Zeke Hausfather, a scientist at Berkeley Earth, an independent climate research organisation, has written that a strong El Nino could significantly raise the chances of 2027 becoming the hottest year ever recorded.
Burgess echoed this, noting that El Nino's impact on global temperatures typically arrives the year after it peaks. "We’re likely to see 2027 exceed 2024 for the warmest year on record," she said.
WILL INDIA'S MONSOON BE HIT?
For India, the timing of this event is deeply concerning. The India Meteorological Department (IMD) officially forecast on April 13, 2026 that the southwest monsoon, which delivers over 70 per cent of India's annual rainfall and is the lifeline of hundreds of millions of farmers, is likely to be below normal this year.
Rainfall is projected at just 92 per cent of the Long Period Average, or LPA. The LPA is the benchmark figure calculated by averaging 50 years of historical rainfall data, from 1971 to 2020, and works out to approximately 87 centimetres.
A reading of 92 per cent means drier fields, stressed crops, and a difficult kharif season, which is the summer crop season that depends almost entirely on monsoon rainfall.
IMD's forecast maps show that most of India, barring the extreme north, extreme west, the northeast, and parts of the southern peninsula, faces a genuine rainfall deficit this season.
The chances of a severely deficient monsoon, meaning rainfall below 90 per cent of the LPA, stand at 35 per cent.
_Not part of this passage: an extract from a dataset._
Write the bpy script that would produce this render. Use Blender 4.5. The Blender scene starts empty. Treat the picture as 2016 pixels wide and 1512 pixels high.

That is more than double the historical long-term probability of 16 per cent.
IS THERE ANY GOOD NEWS FOR INDIA?
There is one potential buffer: the Indian Ocean Dipole, or IOD.
The IOD measures the temperature difference between the western and eastern halves of the Indian Ocean.
When the western side is warmer, scientists call it a positive IOD, and it tends to push extra moisture towards India, sometimes offsetting El Nino's drying influence.
This is precisely what happened in 1997, when a powerful positive IOD neutralised a Super El Nino and saved India from drought.
However, IMD reports that the IOD is currently in a neutral state, meaning neither side of the Indian Ocean is significantly warmer than the other.
A positive phase is only expected towards the tail end of the monsoon season, arriving too late to meaningfully protect July and August, which are the two months that matter most for Indian agriculture.
As Burgess put it simply: "We just keep seeing extremes. Every month we have more data that climate change is creating these extreme events."
For India, 2026 may be one such extreme.